Le organizzazioni sindacali hanno dichiarato che il piano aziendale è “irricevibile” ed hanno trattato per alcuni miglioramenti. Tradotto vuol dire che viene accettata la dichiarazione di esuberi e quindi l’ammortizzatore sociale, solo si cerca di ottenere all’interno del piano una riduzione del danno. Il principale punto positivo è che la riduzione dell’orario di lavoro è stata ridotta al 38% (in proporzione si riducono anche la retribuzione, ovviamente, e gli istituti legali e contrattuali). Gli altri sono miglioramenti si può dire di minor impatto oppure già concessi in precedenti trattative. Fra questi i sindacati hanno ottenuto di avere il piano di formazione e la commessa di riferimento entro il 15 gennaio invece del 31 gennaio 2024; la formazione con integrazione salariale; di considerare la formazione come lavoro relativamente alla maturazione degli istituti; la posssibilità di prorogare i part-time in scadenza per raggiungimento dei 48 mesi di utilizzo per tutto il 2024. “Risultati non scontati portati a casa” dichiarano le OOSS, ma in assenza della mobilitazione dei lavoratori, di tutta l’azienda, il dubbio che il risultato finale potrebbe non essere il migliore possibile, ma quello che già l’azienda aveva messo in conto di accettare, è forte.
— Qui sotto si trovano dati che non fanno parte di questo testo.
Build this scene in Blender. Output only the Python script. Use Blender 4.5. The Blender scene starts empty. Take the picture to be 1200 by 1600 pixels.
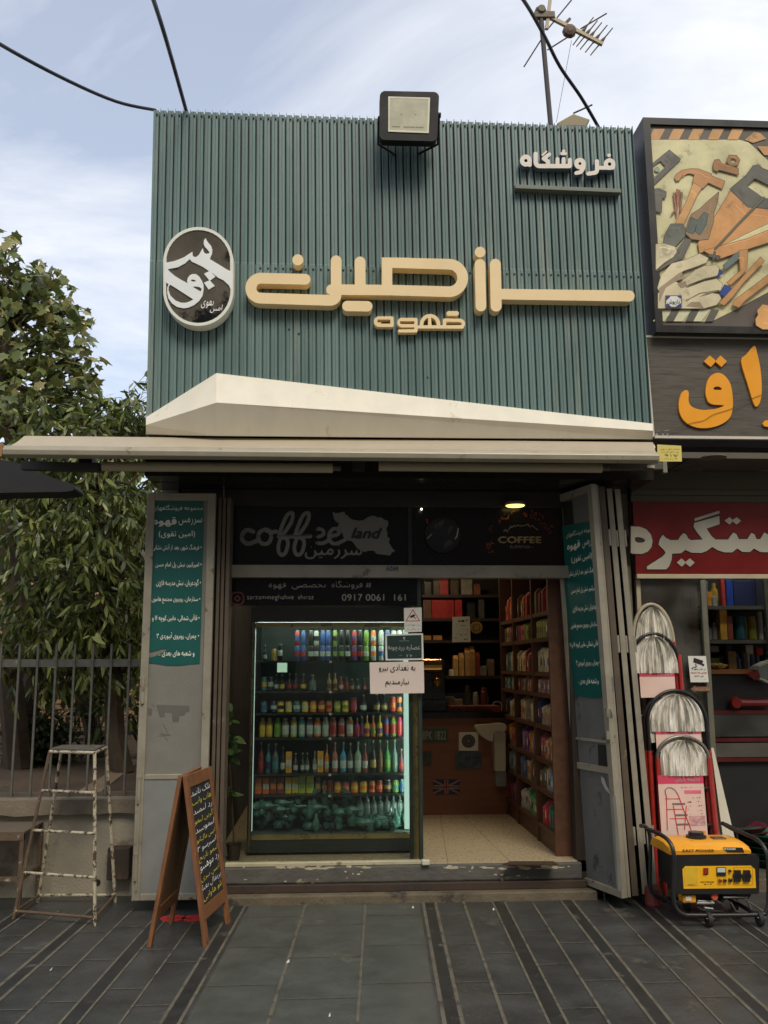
import bpy, math, random
import numpy as np
from mathutils import Vector, Matrix
random.seed(7)
rad = math.radians
sc = bpy.context.scene
COL = sc.collection
# ---------------------------------------------------------------- camera
FPX, YAW, PITCH, ROLL, DIST, EYE = 1430.0, 0.0564, 0.1654, -0.0036, 6.268, 1.5
fw = Vector((math.sin(YAW)*math.cos(PITCH), math.cos(YAW)*math.cos(PITCH), math.sin(PITCH)))
r0 = Vector((math.cos(YAW), -math.sin(YAW), 0)); u0 = r0.cross(fw)
rt = math.cos(ROLL)*r0 + math.sin(ROLL)*u0
up = -math.sin(ROLL)*r0 + math.cos(ROLL)*u0
CAM = Vector((0, -DIST, EYE))
cd = bpy.data.cameras.new('camera'); cam = bpy.data.objects.new('camera', cd); COL.objects.link(cam)
cd.sensor_fit = 'VERTICAL'; cd.sensor_height = 24; cd.lens = 24*FPX/1600; cd.clip_end = 500; cd.clip_start = .05
cam.matrix_world = Matrix(((rt.x, up.x, -fw.x, CAM.x), (rt.y, up.y, -fw.y, CAM.y), (rt.z, up.z, -fw.z, CAM.z), (0, 0, 0, 1)))
sc.camera = cam
# ---------------------------------------------------------------- world, sun, exposure
SUN_EL, SUN_AZ = rad(50), rad(14)          # sun behind the camera, a little to the right
w = bpy.data.worlds.new('World'); sc.world = w; w.use_nodes = True
nt = w.node_tree; N = nt.nodes; L = nt.links
bg = N['Background']; sky = N.new('ShaderNodeTexSky'); sky.sky_type = 'NISHITA'; sky.sun_disc = False
sky.sun_elevation = SUN_EL; sky.sun_rotation = math.pi - SUN_AZ; sky.altitude = 0; sky.air_density = 1.0; sky.dust_density = 2.0
tc = N.new('ShaderNodeTexCoord'); sx = N.new('ShaderNodeSeparateXYZ'); L.new(tc.outputs['Generated'], sx.inputs[0])
def wmath(op, a, b=None):
    m = N.new('ShaderNodeMath'); m.operation = op
    for i, q in enumerate((a, b)):
        if q is None: continue
        if isinstance(q, (int, float)): m.inputs[i].default_value = q
        else: L.new(q, m.inputs[i])
    return m.outputs[0]
zc = wmath('ADD', wmath('MAXIMUM', sx.outputs[2], 0.0), 0.18)
cv = N.new('ShaderNodeCombineXYZ'); L.new(wmath('DIVIDE', sx.outputs[0], zc), cv.inputs[0]); L.new(wmath('DIVIDE', sx.outputs[1], zc), cv.inputs[1])
n1 = N.new('ShaderNodeTexNoise'); n1.inputs['Scale'].default_value = 1.15; n1.inputs['Detail'].default_value = 7; n1.inputs['Roughness'].default_value = .58
n1.inputs['Distortion'].default_value = .5
mp = N.new('ShaderNodeMapping'); mp.inputs['Location'].default_value = (3.1, 1.7, 0); mp.inputs['Rotation'].default_value = (0, 0, .6); mp.inputs['Scale'].default_value = (1, 1.7, 1)
L.new(cv.outputs[0], mp.inputs[0]); L.new(mp.outputs[0], n1.inputs[0])
cr = N.new('ShaderNodeValToRGB'); L.new(wmath('ADD', n1.outputs[0], wmath('MULTIPLY', sx.outputs[0], .30)), cr.inputs[0])
cr.color_ramp.elements[0].position = .30; cr.color_ramp.elements[0].color = (.32, .32, .32, 1)
cr.color_ramp.elements[1].position = .60; cr.color_ramp.elements[1].color = (1, 1, 1, 1)
smul = N.new('ShaderNodeMixRGB'); smul.blend_type = 'MULTIPLY'; smul.inputs[0].default_value = 1
L.new(sky.outputs[0], smul.inputs[1]); smul.inputs[2].default_value = (1.9, 1.85, 1.8, 1)
mix = N.new('ShaderNodeMixRGB'); L.new(cr.outputs[0], mix.inputs[0]); L.new(smul.outputs[0], mix.inputs[1]); mix.inputs[2].default_value = (9.7, 9.9, 10.4, 1)
L.new(mix.outputs[0], bg.inputs[0]); bg.inputs[1].default_value = .10
sd = bpy.data.lights.new('sun', 'SUN'); sun = bpy.data.objects.new('sun', sd); COL.objects.link(sun)
sd.energy = 1.8; sd.angle = rad(22); sd.color = (1, .91, .76)
to_sun = Vector((math.sin(SUN_AZ)*math.cos(SUN_EL), -math.cos(SUN_AZ)*math.cos(SUN_EL), math.sin(SUN_EL)))
sun.rotation_euler = to_sun.to_track_quat('Z', 'Y').to_euler(); sun.location = (0, -10, 20)
sc.view_settings.view_transform = 'Standard'; sc.view_settings.look = 'None'; sc.view_settings.gamma = 1
sc.view_settings.use_curve_mapping = False; sc.view_settings.exposure = 0.12
sc.render.engine = 'CYCLES'
sc.cycles.max_bounces = 8; sc.cycles.transparent_max_bounces = 16; sc.cycles.use_denoising = True
sc.cycles.sample_clamp_indirect = 4
# ---------------------------------------------------------------- geometry helpers
def ray(px, py): return fw + rt*((px-600)/FPX) + up*((800-py)/FPX)
def on_y(px, py, Y):
    d = ray(px, py); return CAM + d*((Y+DIST)/d.y)
def on_z(px, py, Z):
    d = ray(px, py); return CAM + d*((Z-EYE)/d.z)
def on_x(px, py, X):
    d = ray(px, py); return CAM + d*(X/d.x)
V = Vector
def lin(c):
    c /= 255.0; return c/12.92 if c <= .04045 else ((c+.055)/1.055)**2.4
def S(r, g, b, k=1.0): return (lin(r)*k, lin(g)*k, lin(b)*k)
class MB:
    def __init__(s): s.v = []; s.f = []
    def add(s, vs, fs):
        n = len(s.v); s.v += [tuple(p) for p in vs]; s.f += [tuple(i+n for i in f) for f in fs]; return s
    def box(s, x0, x1, y0, y1, z0, z1):
        return s.add([(x0,y0,z0),(x1,y0,z0),(x1,y1,z0),(x0,y1,z0),(x0,y0,z1),(x1,y0,z1),(x1,y1,z1),(x0,y1,z1)],
                     [(0,3,2,1),(4,5,6,7),(0,1,5,4),(1,2,6,5),(2,3,7,6),(3,0,4,7)])
    def quad(s, a, b, c, d): return s.add([a, b, c, d], [(0,1,2,3)])
    def slab(s, pts, off):
        off = V(off); n = len(pts); p = [V(q) for q in pts]
        return s.add(p+[q+off for q in p], [tuple(range(n)), tuple(range(2*n-1, n-1, -1))]+[(i, i+n, (i+1) % n+n, (i+1) % n) for i in range(n)])
    def bar(s, a, b, w, h=None, ref=(0, 0, 1)):
        h = h or w; a, b = V(a), V(b); d = (b-a).normalized(); ref = V(ref)
        if abs(d.dot(ref)) > .98: ref = V((0, 1, 0))
        sd_ = d.cross(ref).normalized()*w/2; u_ = sd_.cross(d).normalized()*h/2
        return s.add([a-sd_-u_, a+sd_-u_, a+sd_+u_, a-sd_+u_, b-sd_-u_, b+sd_-u_, b+sd_+u_, b-sd_+u_],
                     [(0,3,2,1),(4,5,6,7),(0,1,5,4),(1,2,6,5),(2,3,7,6),(3,0,4,7)])
    def tube(s, pts, r, n=8, cap=True):
        pts = [V(p) for p in pts]; rs = r if isinstance(r, (list, tuple)) else [r]*len(pts); base = len(s.v); pn = None
        for i, p in enumerate(pts):
            d = (pts[min(i+1, len(pts)-1)]-pts[max(i-1, 0)]).normalized()
            if pn is None:
                q = V((0, 0, 1)) if abs(d.z) < .9 else V((1, 0, 0)); pn = d.cross(q).normalized()
            else: pn = (pn-d*pn.dot(d)).normalized()
            b_ = d.cross(pn)
            for k in range(n):
                a = 2*math.pi*k/n; s.v.append(tuple(p+(pn*math.cos(a)+b_*math.sin(a))*rs[i]))
        for i in range(len(pts)-1):
            for k in range(n):
                a = base+i*n+k; b = base+i*n+(k+1) % n; s.f.append((a, b, b+n, a+n))
        if cap:
            s.f.append(tuple(base+k for k in range(n))[::-1]); e = base+(len(pts)-1)*n; s.f.append(tuple(e+k for k in range(n)))
        return s
    def lathe(s, prof, c=(0, 0, 0), n=16, axis='z'):
        base = len(s.v); c = V(c)
        for (r, z) in prof:
            for k in range(n):
                a = 2*math.pi*k/n
                q = (r*math.cos(a), r*math.sin(a), z) if axis == 'z' else ((r*math.cos(a), z, r*math.sin(a)) if axis == 'y' else (z, r*math.cos(a), r*math.sin(a)))
                s.v.append(tuple(c+V(q)))
        for i in range(len(prof)-1):
            for k in range(n):
                a = base+i*n+k; b = base+i*n+(k+1) % n; s.f.append((a, b, b+n, a+n))
        s.f.append(tuple(base+k for k in range(n))[::-1]); e = base+(len(prof)-1)*n; s.f.append(tuple(e+k for k in range(n)))
        return s
    def build(s, name, mat, parent=None, smooth=False, bevel=0, kind=None, label=None, keep=False):
        me = bpy.data.meshes.new(name)
        if parent is not None: o0 = ABS(parent)
        elif keep: o0 = V((0, 0, 0))
        else:
            a = np.array(s.v); o0 = V(((a[:,0].min()+a[:,0].max())/2, (a[:,1].min()+a[:,1].max())/2, a[:,2].min()))
        me.from_pydata([tuple(V(p)-o0) for p in s.v], [], s.f); me.update()
        if smooth:
            me.polygons.foreach_set('use_smooth', [True]*len(me.polygons))
            try: me.set_sharp_from_angle(angle=rad(38))
            except Exception: pass
        o = bpy.data.objects.new(name, me); COL.objects.link(o)
        if parent is not None: o.parent = parent
        else: o.location = o0
        if mat: me.materials.append(mat)
        if bevel:
            b = o.modifiers.new('bevel', 'BEVEL'); b.width = bevel; b.segments = 2; b.limit_method = 'ANGLE'; b.angle_limit = rad(40)
        if kind: o['kind'] = kind
        if label: o['label'] = label
        return o
def ABS(o):
    p = V((0, 0, 0))
    while o is not None: p += o.location; o = o.parent
    return p
def tag(o, label, cat, group=None):
    o['label'] = label; o['category'] = cat
    if group: o['group'] = group
    return o
def thing(name, label, cat, loc=(0, 0, 0), group=None):
    o = bpy.data.objects.new(name, None); COL.objects.link(o); o.location = loc; o.empty_display_size = .1
    return tag(o, label, cat, group)
def dup(root, loc, label=None):
    r = root.copy(); COL.objects.link(r); r.location = loc
    if label: r['label'] = label
    for ch in list(root.children):
        c = ch.copy(); COL.objects.link(c); c.parent = r
        for g in list(ch.children):
            d = g.copy(); COL.objects.link(d); d.parent = c
    return r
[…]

Nel 2018 in alcune comunicazioni sindacali si leggeva che l’obiettivo era quello di fare della Comdata di Ivrea una questione nazionale, visto che l’azienda ha altre sedi in tutta Italia e che «Una situazione di questo genere non si può affrontare solo con solidarietà ed esuberi, ma bisogna anche pensare a investimenti e sviluppo per il futuro» Erano affermazioni molto condivisibili. Solo che Comdata è andata avanti avanti esattamente così e senza il giusto contrasto in termini di mobilitazione dei lavoratori. E così senza l’organizzazione di una protesta, Comdata procede indisturbata per la sua strada lastricata di eccedenze ed esuberi.